Something like the Classic Fusion created in collaboration with artist Richard Orlinski?

Yes, it’s another example of a piece of art. There’s art through mechanics, but there’s also art through the work of artists. And Richard Orlinski is a sculptor with a strong identity. We decided to use his techniques, his art and imbibe it in a watch. The result is fantastic and it’s in high demand.

Now let’s talk about the Big Bang Referee—Hublot’s first smartwatch.

It was a request from FIFA to have a watch for the referees for the 2018 World Cup, and we said that if we are the official timekeepers of FIFA and if the referees want something, it has to be a Hublot. Being a part of the LVMH Group, with TAG Heuer already having developed a module for their Connected smartwatch, we decided to work with that. So we used this basic module, and we developed specific applications for the referees and the fans of football. This was a one-shot limited edition of 2,018 pieces, at a retail price of CHF 5,000. And the idea is to use this Big Bang Referee more as a marketing tool than anything else. We don’t plan to do smartwatches as a core business.

Hublot
“We used this basic module (of the TAG Heuer Connected), and we developed specific applications for the referees and the fans of football. This was a one-shot limited edition of 2,018 pieces.”

You say this is a one-off product. Will we really never see another Hublot smartwatch?

It is a one-off piece, but we could do another one-off piece for another partnership, like, let’s say, Ferrari. Never say never. But we can say that this will never be a collection, and any smartwatch we do will always be a one-off special edition.

How much of a challenge is it to innovate within Hublot’s tight product guidelines?

It’s always a challenge, of course.
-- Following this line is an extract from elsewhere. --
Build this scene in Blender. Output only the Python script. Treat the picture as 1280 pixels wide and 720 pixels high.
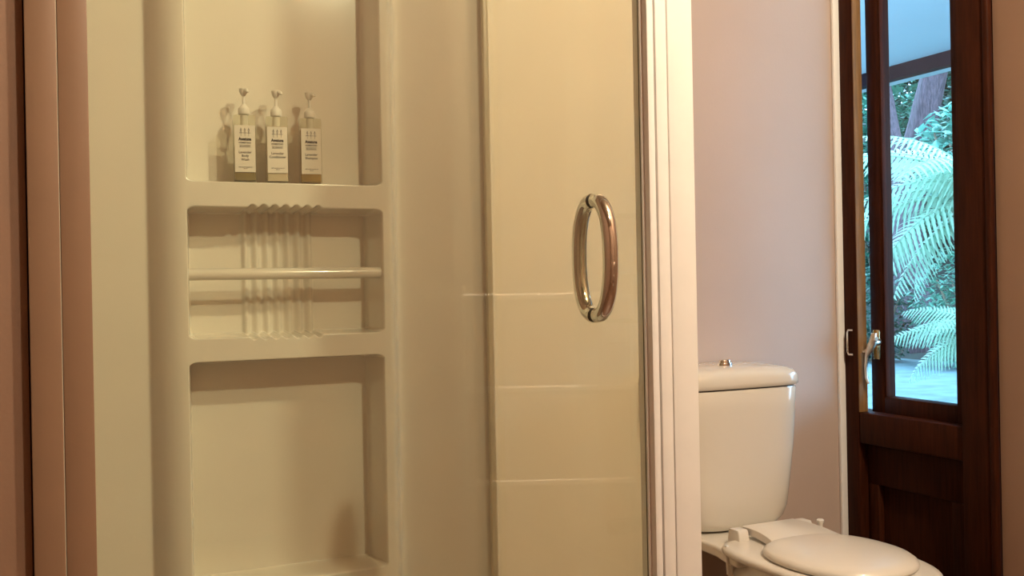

It’s also a risk when you create new movements or materials. In a way, for instance, the Unico Sapphire has been a risk we have taken to industrialise this material. I would say that when you have a strong product, it’s the most important thing for the brand. Any brand that has an iconic model in their line are the brands that are most successful today. For instance, there’s Patek Philippe with the Nautilus and Rolex with the Oyster Perpetual.

Hublot
“It’s also a risk when you create new movements or materials. In a way, for instance, the Unico Sapphire has been a risk we have taken to industrialise this material.”

How would you interpret the brand’s tagline, ‘The art of fusion’?

The art of fusion is about connecting tradition and innovation. It’s about trying to make watches that are not just repeating the past but also connect you to the future.

Hublot
“The art of fusion is about connecting tradition and innovation. It’s about trying to make watches that are not just repeating the past but also connect you to the future.” Exemplifying this art of fusion are these watches from the latest edition of the Classic Fusion collection.

Apart from Hublot, which brands do you admire?

Rolex, because it’s a reference brand for our industry. All the work they have done on the product and the quality is unbelievable. They keep improving every time. Also, there’s Patek Philippe, which is the Rolls-Royce of our industry with an incredible history.

What advice would you give a novice who might be interested in buying a luxury watch?

I would say you have to go by emotion. I think the emotion transmitted through the product is crucial. After that, the brand should be an influencing factor. For watchmaking, you need passion, know-how, innovation, creativity, and it’s very important to have quality as well.